Rye bei Eastbourne
Die Nacht ist extrem stürmisch und Regen peitscht über das flache Land. Wie kleine Hagelkörner prallen sie auf das Blech des Wohnmobils.
Grau in Grau der Morgen, wild aufgewühlt das Meer. Das nächste Dorf nur schemenhaft im Dunst zu sehen.
Rye ist ein kleines Städtchen am Fluss River Tillingham.
Im Jahre 1377 wurde es von den Franzosen fast vollständig zerstört: Schicksal einer Küstenstadt. Die Turmuhr in der großen Steinkirche wurde 1590 gebaut und ist die älteste in Grossbritannien. Die Ruinen von Ypres Castle stammen von einer Befestigung aus dem 13. Jahrhundert, diente aber ab 1590 als Gefängnis.
In der Altstadt auf dem Hügel sind die Strassen mit großen Kieselsteinen gepflastert. Bei Regen sind die rutschig und keinesfalls für Stöckelschuhe geeignet.
Etwas Besonderes ist der langgestreckte Hafen. Bei Ebbe liegen die vielen Segelboote und Fischkutter auf dicken Sandbänken, während sich das Bett des Flusses bei Flut bis zum Rand füllt. Zwei Mal überquert man beim Durchfahren von Rye Richtung Rye Harbour den Fluss und hat dabei die Gelegenheit, sich von diesem Schauspiel zu überzeugen. Am besten vor und nach der Wanderung durch das Nature Reserve von Rye Harbour.
Durch das Austrocknen des Hafenbeckens und den weitern Rückgang des Meeresniveaus liegt Rye heute 3,2km vom Meer entfernt. Doch folgt man der Strasse nach Rye Harbour, so gelangt man am Campingplatz recht nah an das Meer heran. Ein großer Parkplatz zeigt, wie viel hier an Sommertagen los sein kann.
Ein betonierter Weg führt etwa einen Kilometer bis zum Ende des Kanals, der hier den Kuttern das Ausfahren auf die See ermöglicht.
Dicke Kiesbänke umgeben die Strasse mit allerlei Pflanzen und Blumen. Doch man sieht es dem Küstenstreifen an: Hier überleben nur diejenigen, die sich im lockeren Geröll zu halten wissen.
Über einen dicken Wall aus Kieseln gelangt man an Meer. Etwa 3-6 Meter geht es hinab, dann steht man am Rand des Wassers. Je nachdem, ob gerade Ebbe oder Flut ist.

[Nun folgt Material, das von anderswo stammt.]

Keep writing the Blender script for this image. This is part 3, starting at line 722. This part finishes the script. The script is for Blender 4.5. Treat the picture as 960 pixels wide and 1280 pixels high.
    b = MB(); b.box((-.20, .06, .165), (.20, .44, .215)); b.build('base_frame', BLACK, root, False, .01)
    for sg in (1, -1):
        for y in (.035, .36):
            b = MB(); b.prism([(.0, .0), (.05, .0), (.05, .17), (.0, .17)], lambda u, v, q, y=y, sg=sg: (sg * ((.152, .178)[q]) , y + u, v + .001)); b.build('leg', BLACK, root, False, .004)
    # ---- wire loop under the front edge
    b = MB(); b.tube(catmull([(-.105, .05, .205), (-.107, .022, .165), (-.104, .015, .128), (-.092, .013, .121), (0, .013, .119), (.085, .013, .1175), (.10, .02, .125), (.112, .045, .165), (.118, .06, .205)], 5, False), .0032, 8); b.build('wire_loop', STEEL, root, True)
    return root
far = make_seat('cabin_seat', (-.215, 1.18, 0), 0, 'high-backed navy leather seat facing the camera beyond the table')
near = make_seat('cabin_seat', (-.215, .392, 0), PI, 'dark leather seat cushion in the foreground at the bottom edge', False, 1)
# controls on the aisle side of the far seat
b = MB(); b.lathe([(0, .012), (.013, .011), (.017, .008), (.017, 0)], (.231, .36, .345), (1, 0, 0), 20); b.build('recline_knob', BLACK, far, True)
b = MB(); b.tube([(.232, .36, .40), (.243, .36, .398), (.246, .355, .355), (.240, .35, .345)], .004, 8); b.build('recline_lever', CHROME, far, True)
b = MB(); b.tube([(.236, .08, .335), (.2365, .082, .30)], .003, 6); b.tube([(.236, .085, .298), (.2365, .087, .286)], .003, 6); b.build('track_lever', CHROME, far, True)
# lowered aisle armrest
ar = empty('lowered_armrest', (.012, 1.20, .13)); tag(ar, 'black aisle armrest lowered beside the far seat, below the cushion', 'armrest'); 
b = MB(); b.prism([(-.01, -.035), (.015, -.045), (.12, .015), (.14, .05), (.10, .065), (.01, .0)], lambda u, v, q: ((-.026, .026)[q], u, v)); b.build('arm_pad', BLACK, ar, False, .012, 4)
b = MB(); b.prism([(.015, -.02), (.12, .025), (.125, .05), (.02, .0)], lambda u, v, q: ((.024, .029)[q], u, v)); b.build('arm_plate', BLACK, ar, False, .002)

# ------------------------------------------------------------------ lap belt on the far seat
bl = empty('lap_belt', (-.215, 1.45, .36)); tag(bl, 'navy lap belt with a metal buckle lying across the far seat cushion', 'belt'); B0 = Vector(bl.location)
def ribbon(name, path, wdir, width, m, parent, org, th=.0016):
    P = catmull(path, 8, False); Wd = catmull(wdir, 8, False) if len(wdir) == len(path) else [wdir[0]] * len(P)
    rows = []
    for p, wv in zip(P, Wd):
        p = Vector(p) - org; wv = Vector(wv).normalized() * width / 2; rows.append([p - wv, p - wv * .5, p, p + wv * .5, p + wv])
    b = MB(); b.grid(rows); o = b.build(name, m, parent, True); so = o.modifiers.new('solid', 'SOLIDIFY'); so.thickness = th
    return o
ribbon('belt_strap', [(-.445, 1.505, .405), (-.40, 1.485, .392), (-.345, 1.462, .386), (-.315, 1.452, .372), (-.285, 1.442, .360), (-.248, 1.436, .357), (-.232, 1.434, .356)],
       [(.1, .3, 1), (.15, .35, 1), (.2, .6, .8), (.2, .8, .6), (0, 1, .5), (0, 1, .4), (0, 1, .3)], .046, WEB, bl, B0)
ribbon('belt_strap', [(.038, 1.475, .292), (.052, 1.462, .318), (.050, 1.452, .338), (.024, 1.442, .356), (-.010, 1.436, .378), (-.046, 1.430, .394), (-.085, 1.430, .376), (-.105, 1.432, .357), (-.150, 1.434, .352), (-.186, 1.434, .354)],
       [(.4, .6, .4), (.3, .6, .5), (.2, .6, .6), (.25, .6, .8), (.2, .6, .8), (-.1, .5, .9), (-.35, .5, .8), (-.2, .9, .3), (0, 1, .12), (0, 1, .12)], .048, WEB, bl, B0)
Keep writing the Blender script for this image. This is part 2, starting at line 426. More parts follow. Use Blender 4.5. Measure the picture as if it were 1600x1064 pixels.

Heute ist es sehr stürmisch. Im Landesinneren sieht man dunkle Regenwolken ihre schwere Last abladen. Doch hier vorne bläst der Sturm alles weg und immer wieder blinzelt die Sonne herab. Dann taucht sie den Uferstreifen in einen gleißenden Schein, der von den den feinen Salzkristallen in der Luft erzeugt wird. Krachend brechen sich die Wellen am gestuften Ufer, zerstäubt wild das braune Wasser. Der Wind reist die Schaumkronen mit sich.
Hell klingen die aneinander reibenden Kieselsteine, wenn sich das Wasser nach einem Brecher wieder zurück zieht.
Eine geschützt liegende Bucht kann per Beobachtungshäuschen observiert werden. Nur wenige Meter von den Vögeln entfernt kann man aus dem geschützten Inneren der Hütte das Treiben beobachten.
Bei dem ehemaligen Liveboat-Haus kann man über eine Querpfad zurück kehren Richtung Harbour. Nach rund 6km erreicht man dann wieder die alte Festung am Parkplatz.
Da es überall Karten gibt und außerdem die Landschaft sehr übersichtlich ist, kann man sich kaum verlaufen.
Eine Wanderung für Brandungsfreunde und vor allem Vogelbeobachter - oder einfach mal zum Ausspannen.